Your instructions:
From the first line of the data below, copy each line up to the one containing "x, z = P(u, v, 3.12);", and include that line too.
= = = =
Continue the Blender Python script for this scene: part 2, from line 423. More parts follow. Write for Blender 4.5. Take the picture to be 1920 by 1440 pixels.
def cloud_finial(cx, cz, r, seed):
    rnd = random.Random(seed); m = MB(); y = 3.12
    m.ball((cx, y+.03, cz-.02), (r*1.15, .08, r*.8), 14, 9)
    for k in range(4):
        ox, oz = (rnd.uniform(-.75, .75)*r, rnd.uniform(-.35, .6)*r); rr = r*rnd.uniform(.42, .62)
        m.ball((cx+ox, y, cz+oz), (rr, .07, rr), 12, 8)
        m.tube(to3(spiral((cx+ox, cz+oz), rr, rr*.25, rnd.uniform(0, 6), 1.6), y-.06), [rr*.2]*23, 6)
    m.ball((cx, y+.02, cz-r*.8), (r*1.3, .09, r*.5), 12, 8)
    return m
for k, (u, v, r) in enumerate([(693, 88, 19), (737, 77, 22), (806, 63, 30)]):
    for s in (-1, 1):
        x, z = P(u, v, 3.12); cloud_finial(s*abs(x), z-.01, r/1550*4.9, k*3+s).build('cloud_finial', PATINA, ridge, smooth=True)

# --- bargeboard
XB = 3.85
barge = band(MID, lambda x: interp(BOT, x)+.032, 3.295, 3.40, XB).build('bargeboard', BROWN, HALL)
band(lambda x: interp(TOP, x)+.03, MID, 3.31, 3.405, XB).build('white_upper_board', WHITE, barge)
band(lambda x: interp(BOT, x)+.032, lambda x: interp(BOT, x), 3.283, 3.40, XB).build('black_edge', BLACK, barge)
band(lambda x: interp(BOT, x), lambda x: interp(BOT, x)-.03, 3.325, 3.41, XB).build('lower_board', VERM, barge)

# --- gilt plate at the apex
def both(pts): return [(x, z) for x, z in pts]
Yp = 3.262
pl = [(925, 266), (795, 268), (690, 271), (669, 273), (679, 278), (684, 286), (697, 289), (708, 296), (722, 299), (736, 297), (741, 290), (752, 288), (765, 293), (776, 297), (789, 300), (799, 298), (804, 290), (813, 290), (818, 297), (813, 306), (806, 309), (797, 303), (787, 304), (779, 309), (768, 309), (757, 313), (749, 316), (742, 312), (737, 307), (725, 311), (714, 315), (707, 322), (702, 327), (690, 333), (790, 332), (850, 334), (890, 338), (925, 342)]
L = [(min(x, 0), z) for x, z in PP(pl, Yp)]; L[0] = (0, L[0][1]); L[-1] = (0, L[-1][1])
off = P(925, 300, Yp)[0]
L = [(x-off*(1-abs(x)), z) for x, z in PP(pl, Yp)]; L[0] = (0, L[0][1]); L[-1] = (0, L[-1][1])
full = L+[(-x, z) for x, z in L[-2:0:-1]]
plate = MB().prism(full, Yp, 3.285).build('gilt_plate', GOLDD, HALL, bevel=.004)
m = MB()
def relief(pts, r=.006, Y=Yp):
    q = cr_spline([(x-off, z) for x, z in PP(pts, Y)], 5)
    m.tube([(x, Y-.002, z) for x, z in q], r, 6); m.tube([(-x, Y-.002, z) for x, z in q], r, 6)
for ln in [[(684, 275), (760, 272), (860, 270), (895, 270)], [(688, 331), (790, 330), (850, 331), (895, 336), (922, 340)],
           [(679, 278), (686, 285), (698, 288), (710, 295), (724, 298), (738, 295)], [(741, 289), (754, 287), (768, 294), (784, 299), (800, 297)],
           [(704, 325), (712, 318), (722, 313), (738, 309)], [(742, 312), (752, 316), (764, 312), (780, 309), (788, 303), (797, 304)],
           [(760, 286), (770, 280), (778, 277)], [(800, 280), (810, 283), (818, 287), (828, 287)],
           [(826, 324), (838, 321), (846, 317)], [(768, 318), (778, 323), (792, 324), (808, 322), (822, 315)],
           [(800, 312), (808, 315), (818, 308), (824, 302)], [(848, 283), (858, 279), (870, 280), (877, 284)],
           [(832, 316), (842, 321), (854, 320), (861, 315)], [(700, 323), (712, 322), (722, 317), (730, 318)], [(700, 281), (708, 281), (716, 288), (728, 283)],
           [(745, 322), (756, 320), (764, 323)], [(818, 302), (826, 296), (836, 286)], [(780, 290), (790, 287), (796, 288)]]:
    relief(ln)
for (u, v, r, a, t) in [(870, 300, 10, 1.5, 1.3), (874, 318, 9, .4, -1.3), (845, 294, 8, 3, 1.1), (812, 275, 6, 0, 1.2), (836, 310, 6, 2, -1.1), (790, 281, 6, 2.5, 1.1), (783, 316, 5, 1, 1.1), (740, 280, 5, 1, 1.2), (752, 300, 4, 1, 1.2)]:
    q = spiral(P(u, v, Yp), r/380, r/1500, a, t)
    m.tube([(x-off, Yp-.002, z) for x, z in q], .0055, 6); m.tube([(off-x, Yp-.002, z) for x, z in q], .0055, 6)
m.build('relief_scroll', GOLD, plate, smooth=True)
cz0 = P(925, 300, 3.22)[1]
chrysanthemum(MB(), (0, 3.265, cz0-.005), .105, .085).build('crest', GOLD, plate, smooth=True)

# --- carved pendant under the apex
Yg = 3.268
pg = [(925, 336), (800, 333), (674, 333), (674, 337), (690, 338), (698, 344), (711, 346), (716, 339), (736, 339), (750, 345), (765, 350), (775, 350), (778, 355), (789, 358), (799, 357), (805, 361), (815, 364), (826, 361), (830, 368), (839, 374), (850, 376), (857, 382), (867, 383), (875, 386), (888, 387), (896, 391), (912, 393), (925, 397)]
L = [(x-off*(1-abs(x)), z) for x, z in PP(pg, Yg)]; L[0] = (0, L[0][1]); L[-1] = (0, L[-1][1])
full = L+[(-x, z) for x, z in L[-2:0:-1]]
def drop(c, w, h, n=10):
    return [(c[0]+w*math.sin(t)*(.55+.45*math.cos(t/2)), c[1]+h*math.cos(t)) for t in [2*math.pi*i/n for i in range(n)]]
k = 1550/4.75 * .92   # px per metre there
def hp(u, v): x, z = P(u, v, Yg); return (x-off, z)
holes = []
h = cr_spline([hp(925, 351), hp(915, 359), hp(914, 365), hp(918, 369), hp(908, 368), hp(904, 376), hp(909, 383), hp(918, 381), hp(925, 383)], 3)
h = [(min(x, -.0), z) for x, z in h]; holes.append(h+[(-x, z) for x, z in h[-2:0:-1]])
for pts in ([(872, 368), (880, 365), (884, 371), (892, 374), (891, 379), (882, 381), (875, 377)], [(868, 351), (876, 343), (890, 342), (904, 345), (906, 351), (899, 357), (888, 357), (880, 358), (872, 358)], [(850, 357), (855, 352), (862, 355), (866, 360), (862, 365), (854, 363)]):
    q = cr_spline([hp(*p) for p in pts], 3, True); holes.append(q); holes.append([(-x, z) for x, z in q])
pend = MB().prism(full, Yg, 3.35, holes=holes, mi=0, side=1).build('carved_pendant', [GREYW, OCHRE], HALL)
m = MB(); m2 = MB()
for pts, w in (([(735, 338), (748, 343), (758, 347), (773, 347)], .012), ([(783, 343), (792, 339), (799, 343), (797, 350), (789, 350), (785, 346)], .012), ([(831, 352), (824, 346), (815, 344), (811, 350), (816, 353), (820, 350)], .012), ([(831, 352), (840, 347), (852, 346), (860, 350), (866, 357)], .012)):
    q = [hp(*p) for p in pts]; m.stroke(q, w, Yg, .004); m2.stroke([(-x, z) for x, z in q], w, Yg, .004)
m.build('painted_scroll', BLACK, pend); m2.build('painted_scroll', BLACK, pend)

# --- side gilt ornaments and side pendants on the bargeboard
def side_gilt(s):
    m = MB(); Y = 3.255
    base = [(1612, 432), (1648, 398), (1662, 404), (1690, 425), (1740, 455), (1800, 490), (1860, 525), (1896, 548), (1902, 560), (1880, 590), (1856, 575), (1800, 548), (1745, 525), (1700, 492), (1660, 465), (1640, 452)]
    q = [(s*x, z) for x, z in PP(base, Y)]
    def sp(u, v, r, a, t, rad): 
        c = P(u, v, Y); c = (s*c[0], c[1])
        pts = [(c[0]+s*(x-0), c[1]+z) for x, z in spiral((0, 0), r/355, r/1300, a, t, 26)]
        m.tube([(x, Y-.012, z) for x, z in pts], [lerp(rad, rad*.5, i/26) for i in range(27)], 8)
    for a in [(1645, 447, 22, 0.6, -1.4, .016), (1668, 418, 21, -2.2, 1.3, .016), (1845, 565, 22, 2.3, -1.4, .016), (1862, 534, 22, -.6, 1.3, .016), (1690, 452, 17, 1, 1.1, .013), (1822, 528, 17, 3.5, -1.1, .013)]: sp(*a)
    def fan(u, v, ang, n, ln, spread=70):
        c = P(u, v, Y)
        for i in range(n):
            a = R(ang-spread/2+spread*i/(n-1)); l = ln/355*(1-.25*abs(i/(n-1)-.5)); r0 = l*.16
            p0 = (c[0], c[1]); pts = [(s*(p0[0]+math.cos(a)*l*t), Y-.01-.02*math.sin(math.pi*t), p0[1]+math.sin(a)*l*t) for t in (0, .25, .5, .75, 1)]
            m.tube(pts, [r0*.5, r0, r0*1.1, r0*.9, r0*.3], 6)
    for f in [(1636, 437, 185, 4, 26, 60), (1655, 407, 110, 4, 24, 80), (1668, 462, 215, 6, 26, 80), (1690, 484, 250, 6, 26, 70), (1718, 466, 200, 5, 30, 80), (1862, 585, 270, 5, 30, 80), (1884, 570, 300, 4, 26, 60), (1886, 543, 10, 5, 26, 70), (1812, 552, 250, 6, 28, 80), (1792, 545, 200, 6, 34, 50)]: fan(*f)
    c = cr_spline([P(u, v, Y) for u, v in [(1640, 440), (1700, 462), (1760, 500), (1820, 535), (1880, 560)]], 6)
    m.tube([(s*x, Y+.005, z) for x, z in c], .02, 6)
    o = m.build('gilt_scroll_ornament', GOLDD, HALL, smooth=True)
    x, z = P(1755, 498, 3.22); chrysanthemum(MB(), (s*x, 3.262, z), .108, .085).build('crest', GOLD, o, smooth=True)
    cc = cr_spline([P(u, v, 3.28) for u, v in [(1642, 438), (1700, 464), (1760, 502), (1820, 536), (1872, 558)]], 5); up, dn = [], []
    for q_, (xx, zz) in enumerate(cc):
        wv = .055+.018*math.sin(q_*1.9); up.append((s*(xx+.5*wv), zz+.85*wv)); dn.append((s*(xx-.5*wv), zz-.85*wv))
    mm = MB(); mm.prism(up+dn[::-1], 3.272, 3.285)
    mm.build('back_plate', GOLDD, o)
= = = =
Expected output:
Continue the Blender Python script for this scene: part 2, from line 423. More parts follow. Write for Blender 4.5. Take the picture to be 1920 by 1440 pixels.
def cloud_finial(cx, cz, r, seed):
    rnd = random.Random(seed); m = MB(); y = 3.12
    m.ball((cx, y+.03, cz-.02), (r*1.15, .08, r*.8), 14, 9)
    for k in range(4):
        ox, oz = (rnd.uniform(-.75, .75)*r, rnd.uniform(-.35, .6)*r); rr = r*rnd.uniform(.42, .62)
        m.ball((cx+ox, y, cz+oz), (rr, .07, rr), 12, 8)
        m.tube(to3(spiral((cx+ox, cz+oz), rr, rr*.25, rnd.uniform(0, 6), 1.6), y-.06), [rr*.2]*23, 6)
    m.ball((cx, y+.02, cz-r*.8), (r*1.3, .09, r*.5), 12, 8)
    return m
for k, (u, v, r) in enumerate([(693, 88, 19), (737, 77, 22), (806, 63, 30)]):
    for s in (-1, 1):
        x, z = P(u, v, 3.12); cloud_finial(s*abs(x), z-.01, r/1550*4.9, k*3+s).build('cloud_finial', PATINA, ridge, smooth=True)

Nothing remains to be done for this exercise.